もちろんそれは我々の文化でも例外ではなく、例えばあなたが自分のクセだと思ってやっていること———本は掴むのではなく抱えるように持ったり、ローファーを履く時はガニ股になったり、疲れると中指の関節だけ鳴らしたり———は、自分自身でゼロから編み出したものではない。
意識・無意識に関係なく、我々は他者から常に行動規範や価値観を取り込んで生活している。というよりむしろ、我々は常に他者に晒されている。
すると、文化は「静的」ではなく「動的」と言えるのである。
我々の文化は常に変容し、色を変え、形を変え存在している。
昨日の僕と今日の僕
つまり、文化はそれ自体に「違いを受け入れること」や「新たな形に順応すること」の本質を内包しているのである。
僕が初めてロマンに行って先輩にその喫茶店の魅力を聞いたとき、僕は自分の知らない文化、つまり異文化に触れた。そして歳月は流れ、僕がロマンに来る理由を後輩に説明した時、ロマンでの経験や記憶は既に僕の身体の一部であった。
僕はロマンを自身の文化に取り組むことで、自分であり続けたのである。
昨日の自分も今日の自分も、紛れもなく「僕」ではあるのだが、今日の僕は昨日の僕に比べれば、「ネオ・僕」と言える。「自分は『ネオ・僕』だ」と思った瞬間、その「ネオ・僕」は「僕」になり、そして今の自分が「ネオ・僕」になる————
そうして、僕は幾多にも「ネオ」を繰り返す。
僕は、他者を受け入れ変容した生命体として僕を見るとき、とても感動する。なぜなら、僕は社会に生きていると思うからである。
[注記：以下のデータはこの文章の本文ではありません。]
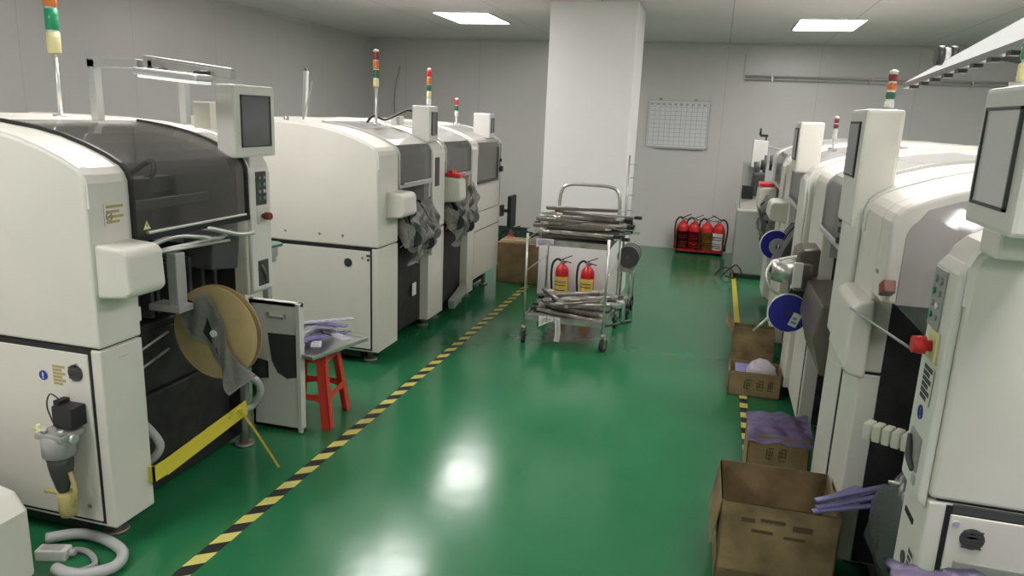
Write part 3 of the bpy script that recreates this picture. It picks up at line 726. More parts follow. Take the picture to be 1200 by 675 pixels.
# red plastic stool
def stool():
    t = thing('plastic_stool', 'red plastic stool with splayed legs holding a pile of trays', 'stool', (-2.17, 3.66, 0), math.radians(8))
    H_ = .445
    g = G(); g.box(-.145, .145, -.145, .145, H_ - .022, H_, bev=.008); g.box(-.135, .135, -.135, .135, H_ - .06, H_ - .02, bev=.006); g.build('seat', 'redp', t)
    for sx in (-1, 1):
        for sy in (-1, 1):
            g = G(); top = Vector((sx * .118, sy * .118, H_ - .04)); bot = Vector((sx * .165, sy * .165, 0))
            for (dx, dy, wx, wy) in ((0, 0, .027, .006), (0, 0, .006, .027)):
                vs = []
                for p in (bot, top):
                    s = 1.0
                    cx = p.x - sx * (wx - .006); cy = p.y - sy * (wy - .006)
                    vs.append([(cx - wx, cy - wy, p.z), (cx + wx, cy - wy, p.z), (cx + wx, cy + wy, p.z), (cx - wx, cy + wy, p.z)])
                v = [g.b.verts.new(q) for q in vs[0] + vs[1]]
                for q in ((3, 2, 1, 0), (4, 5, 6, 7), (0, 1, 5, 4), (1, 2, 6, 5), (2, 3, 7, 6), (3, 0, 4, 7)): g.b.faces.new([v[i] for i in q])
            g.build('leg', 'redp', t, bevel=.003)
    for s in (-1, 1):
        for ax in (0, 1):
            g = G(); k = .148
            pts = [(-k, .20), (k, .20), (k, .145), (.05, .165), (-.05, .165), (-k, .145)]
            if ax: vs = g.prism(pts, 'y', s * .145 - .004, s * .145 + .004)
            else: vs = g.prism(pts, 'x', s * .145 - .004, s * .145 + .004)
            g.build('stretcher', 'redp', t)
    return t
stool()
# trays and strips on the stool
t = thing('component_tray', 'pale metal tray on the red stool', 'tray', (-2.15, 3.68, .447), math.radians(-14))
g = G(); g.box(-.19, .19, -.23, .23, 0, .008); 
for q in ((-.19, .19, -.23, -.222), (-.19, .19, .222, .23), (-.19, -.182, -.23, .23), (.182, .19, -.23, .23)): g.box(*q, 0, .022)
g.build('tray_body', 'alu', t, bevel=.002); tag(t, 'pale rimmed metal tray resting on the red stool', 'tray')
tray_labels = ['topmost', 'second', 'third']
for i in range(14):
    g = G(); L = .34 - .02 * (i % 3)
    g.box(-.028, .028, -L / 2, L / 2, 0, .007)
    for k in range(7): g.box(-.018, .018, -L / 2 + .02 + k * L / 7.5, -L / 2 + .045 + k * L / 7.5, .007, .010)
    o = g.build('component_strip', 'tray' if i % 3 else 'violet', loc=(-2.27 + .034 * (i % 8), 3.60 + .035 * (i % 5), .462 + .0095 * i))
    o.rotation_euler = (0.04 * ((i % 3) - 1), .08 * ((i % 2) * 2 - 1), math.radians(-38 + 13 * i if i % 2 else 30 - 9 * i))
    tag(o, 'lilac component strip in the loose pile on the metal tray above the stool', 'component strip', 'component strips on the stool')

# ------------------------------------------------------------------ cardboard box beside left row
def open_box(name, label, loc, rz, wx, wy, h, m='card', flaps=(), th=.005, print_=None):
    t = thing(name, label, 'cardboard box', loc, rz)
    g = G(); a, b = wx / 2, wy / 2
    g.box(-a, a, -b, b, 0, th); g.box(-a, a, -b, -b + th, 0, h); g.box(-a, a, b - th, b, 0, h); g.box(-a, -a + th, -b, b, 0, h); g.box(a - th, a, -b, b, 0, h)
    g.build('box_body', m, t)
    for side, ang, ln in flaps:
        g = G(); an = math.radians(ang)   # ang measured from straight up, outwards
        s, c = math.sin(an) * ln, math.cos(an) * ln
        if side == '-x': g.prism([(-a, h), (-a - s, h + c), (-a - s + th * .8, h + c + th * .3), (-a + th, h)], 'y', -b + .01, b - .01)
        if side == '+x': g.prism([(a, h), (a + s, h + c), (a + s - th * .8, h + c + th * .3), (a - th, h)], 'y', -b + .01, b - .01)
        if side == '-y': g.prism([(-b, h), (-b - s, h + c), (-b - s + th * .8, h + c + th * .3), (-b + th, h)], 'x', -a + .01, a - .01)
        if side == '+y': g.prism([(b, h), (b + s, h + c), (b + s - th * .8, h + c + th * .3), (b - th, h)], 'x', -a + .01, a - .01)
        g.build('flap', m, t)
    if print_:
        g = G()
        q = random.Random(5)
        for (x0, x1, z0, z1) in print_:
            w_, h2 = x1 - x0, z1 - z0
            for k in range(4): zz = z0 + h2 * (k + .3 * q.random()) / 3.6; g.box(x0 + w_ * q.uniform(0, .25), x1 - w_ * q.uniform(0, .25), -b - .0012, -b + .001, zz, zz + .006)
            for k in range(3): xx = x0 + w_ * (k + q.random() * .4) / 2.8; g.box(xx, xx + .005, -b - .0012, -b + .001, z0 + h2 * q.uniform(0, .3), z1 - h2 * q.uniform(0, .25))
        g.build('printing', 'fadedink', t)
    return t
t = thing('carton', 'closed brown carton on the floor at the far end of the left row', 'cardboard box', (-2.00, 7.85, 0), math.radians(2))
g = G(); g.box(-.24, .24, -.20, .20, 0, .44); g.build('box_body', 'card', t, bevel=.006)
g = G(); g.box(-.241, .241, -.03, .03, .425, .4415); g.build('packing_tape', 'amber', t)

# ------------------------------------------------------------------ stainless trolley loaded with feeders
CX0, CX1, CY0, CY1 = -1.375, -.735, 5.56, 6.32
t = thing('tool_trolley', 'two-tier stainless steel trolley loaded with metal feeders in front of the pillar', 'trolley', (0, 0, 0))
for (px, py) in ((CX0, CY0), (CX1, CY0), (CX0, CY1), (CX1, CY1)):
    g = G(); g.cyl((px, py, .12), (px, py, .90), .010, 14); g.build('post', 'steel', t)
g = G()
for z in (.22, .84):
    g.box(CX0, CX1, CY0, CY1, z, z + .004)
    for q in ((CX0, CX1, CY0 - .004, CY0 + .004), (CX0, CX1, CY1 - .004, CY1 + .004), (CX0 - .004, CX0 + .004, CY0, CY1), (CX1 - .004, CX1 + .004, CY0, CY1)):
        g.box(*q, z - .022, z + .022)
    if z == .22: lo = g.build('lower_shelf', 'steeld', t)
    else: g.build('upper_shelf', 'steeld', t)
    g = G()
g.b.free()
g = G()
pts = [(CX0 + .08, CY1, .84), (CX0 + .08, CY1 + .02, 1.0), (CX0 + .09, CY1 + .03, 1.16), (CX0 + .15, CY1 + .035, 1.225), (-1.05, CY1 + .035, 1.235), (CX1 - .11, CY1 + .035, 1.225), (CX1 - .045, CY1 + .03, 1.16), (CX1 - .03, CY1 + .02, 1.0), (CX1 - .03, CY1, .84)]
g.tube(pts, .014, seg=12); g.build('push_handle', 'steel', t)
for (px, py, a) in ((CX0, CY0, .4), (CX1, CY0, -.3), (CX0, CY1, 1.2), (CX1, CY1, .2)):
    g = G(); g.cyl((px, py, .12), (px, py, .15), .022, 14)
    R = rotm('Z', math.degrees(a)); c = Vector((px, py, 0))
    d1 = R @ Vector((0, .022, 0))
    for s in (-1, 1):
        q = R @ Vector((s * .02, 0, 0)); p0 = c + q
        g.cyl((p0.x, p0.y, .12), (p0.x + d1.x, p0.y + d1.y, .05), .008, 8)
    f = g.build('caster_fork', 'steeld', t)
    ax = R @ Vector((.014, 0, 0)); cc = c + d1
    g = G(); g.cyl((cc.x - ax.x, cc.y - ax.y, .05), (cc.x + ax.x, cc.y + ax.y, .05), .050, 26); g.mi = 1
    ax2 = ax * 1.2; g.cyl((cc.x - ax2.x, cc.y - ax2.y, .05), (cc.x + ax2.x, cc.y + ax2.y, .05), .026, 20); g.build('caster_wheel', ['rubber', 'greyp'], f)
g = G()
for (a, b) in ((CX0, CX1), ): 
    for z in (.60,): g.cyl((a, CY0, z), (a, CY1, z), .004, 8); g.cyl((b, CY0, z), (b, CY1, z), .004, 8)
g.build('side_rail', 'steel', t)
g = G(); g.cyl((CX1 + .0, CY0 + .05, .20), (CX1 + .16, CY0 + .12, .235), .008, 10); g.cyl((CX1 + .13, CY0 + .10, .232), (CX1 + .20, CY0 + .14, .245), .014, 10); g.build('brake_pedal', 'dgrey', t)
# white ribbon
g = G()
g.sheet(lambda u, v: (-1.125 + .045 * v + .01 * math.sin(3 * u), CY0 - .008 - .006 * math.sin(6 * u), .245 - .20 * u), 8, 2, .002)
g.sheet(lambda u, v: (-1.25 + .12 * u, CY0 - .010 - .008 * math.sin(9 * u), .245 - .09 * v * (1 - u * .7)), 6, 3, .002)
tag(g.build('white_rag', 'label'), 'white cloth ribbon hanging from the lower shelf of the trolley', 'cloth')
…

僕は決して一人ではないのだと、そう思わずにはいられないからである。
我々は動き続ける。立ち止まっていても、座り込んでいても、我々は常に晒し晒され、「自分」から「ネオ・自分」へと自身を変容させる。
そうして幾多にも重なりあったネオ・自分の中で、我々は他者を感じ、社会を感じて生きていくのである。
世界は個人化が進んだと言う。引きこもりという言葉が「Hikikomori」として世界中を駆け回り、YouTuberは撮影から編集、グッズ販売まで全て一人でやってしまう。
しかし、個人化した世界でも我々は唯一、動的な文化だけは失っていない。
自分が自分である時、我々は決して孤立しない。
これが僕の言う大切な価値観である。